The opening salvo in what is likely to be one of the bitterest, hardest-fought battles on Capitol Hill this year begins today with the introduction of the Employee Free Choice Act (EFCA), a pro-labor measure that LBM dealers and others fear will make it easier for unions to organize workers at their facilities.

Matching versions of EFCA were to be introduced this afternoon in the House and Senate by Rep. George Miller, R-Calif., and Sen. Edward Kennedy, D-Mass., with Sen. Tom Harkin, D-Iowa, as principal Senate co-sponsor. Harkin's chamber is likely to prove to be the crucial one, as the legislation's fate appears to hinge on whether proponents can muster the 60 votes needed to overcome a filibuster. The vote currently is so close that proponents are expected to wait until after Al Franken, a Democrat, finally wins the contested seat for Minnesota's junior senator. Franken would give Democrats 59 votes in the Senate, so even then proponents would need one Republican to join their side. Sen. Arlen Specter, R-Pa., is considered a likely candidate. On the other hand, there's pressure on Sens. Mary Landrieu, D-La., and Blanche Lincoln, D-Ark., to turn on that issue, so even more GOP supporters might be needed.

At issue is a proposal to require that an employer recognize a union's bid to represent workers if a sufficient number of employees check off a card indicating they want union representation. Currently, virtually all organizing campaigns have to be settled by a secret ballot of employees.

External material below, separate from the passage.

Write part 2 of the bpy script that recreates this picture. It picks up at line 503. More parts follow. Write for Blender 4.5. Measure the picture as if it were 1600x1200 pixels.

EFCA's backers say requiring a secret ballot is unfair because employers often intimidate workers during the campaign. "[E]mployees have no right to free speech, no protection against intimidation from supervisors, and are regularly forced to attend anti-union meetings," states a Q-and-A page from the House Education and Labor Committee, which Miller chairs. "They are also typically forced to attend one-on-one interviews with their managers to reveal their electoral preferences. In contrast, union organizers are not allowed to set foot on the property, the one place where all the 'voters' can be found."

Opponents of the bill, such as the Coalition for a Democratic Workplace, say EFCA is un-American in that it will deny workers the right to a secret ballot. They also say the bill will cost jobs and isn't supported by the majority of Americans.

"Massive jobs cuts. Rising unemployment. Card check is apoison pill for our ailing economy," reads an anti-EFCA ad published recently in several newspapers circulated on Capitol Hill. In a sign of the cloture vote's importance, the coaliation also sent a letter on March 4 to all senators urging them to oppose every vote regarding EFCA, procedural and otherwise. "It is not enough to say 'I'm against the bill but I'll vote for cloture'," the coalition said in an e-mail to its members. "Cloture may seem like inside baseball, but this isn't complicated to message to our members. A vote for cloture is a vote for EFCA."

President Obama supported EFCA when it was proposed last year, and his administration is expected to favor the bill again. However, there is much speculation in Washington that Obama will give EFCA lower priority than his efforts to stimulate the economy and reform health care.

A number of regional LBM groups, as well as the National Lumber and Building Material Dealers Association (NLBMDA), oppose EFCA. In its 2009 National Policy Agenda, NLBMDA says some unions have abused card checks. "Unlike secret ballot elections, which ensure that employees can cast their votes confidentially and without enduring peer pressure or coercion from unions or employers, card check elections have been legally challenged on the basis of coercion, misrepresentation, forgery, fraud, peer pressure and promised benefits," NLBMDA said.